Before the Devil Knows You're Dead

Sidney Lumet

BY Travis Mackenzie HooverPublished Nov 16, 2007

This black-hearted neo-noir shouldn’t work nearly as well as it does. The surface noise is straight out of the botched heist playbook: power-tripping older brother Philip Seymour Hoffman manipulates weak younger sibling Ethan Hawke into robbing their parents’ jewellery store. It all goes wrong: mom winds up dead and father Albert Finney searches for the killers. But for all of its showy macho posturing, marginalised female characters and underutilised supporting players there’s a glimmer of truth to all of this that gives it a surprising amount of power.

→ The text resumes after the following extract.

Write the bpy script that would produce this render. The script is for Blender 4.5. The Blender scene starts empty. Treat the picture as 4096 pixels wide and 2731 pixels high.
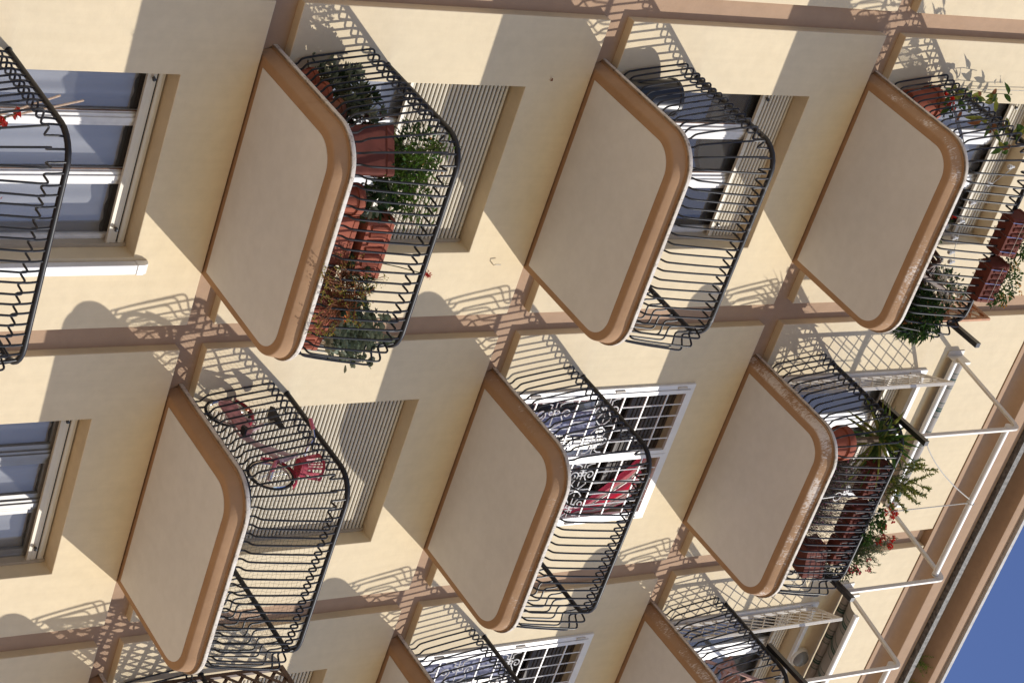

At the centre of its rancid onion is the idea that the major characters think that their personal pain entitles them to renege on their responsibilities to other people. And this fatal flaw not only destroys them as people but it traps them in their own personal bubbles to the point where they can’t see the angles they assume they know by heart.

Kelly Masterson’s script deftly proves this by jumping from character to character and back and forth in time, revealing the lie of the characters’ hubris by contradicting their assumptions. Though she’s not quite so deft at weighting the relationships and sorting out moral culpability, her basic concepts and small gestures push the film further than you’d expect. The actors all do their best to occupy the gaps, filling the frame with wonderful, often mordantly hilarious, asides — even Marisa Tomei, whose performance here will probably be overshadowed by her copious nudity.

Though I fear the best thing about it are Michael Shannon’s two scenes as a sarcastic bully, there’s plenty here for people to like, making it well worth your time, and it’s Sidney Lumet’s best film in something like forever.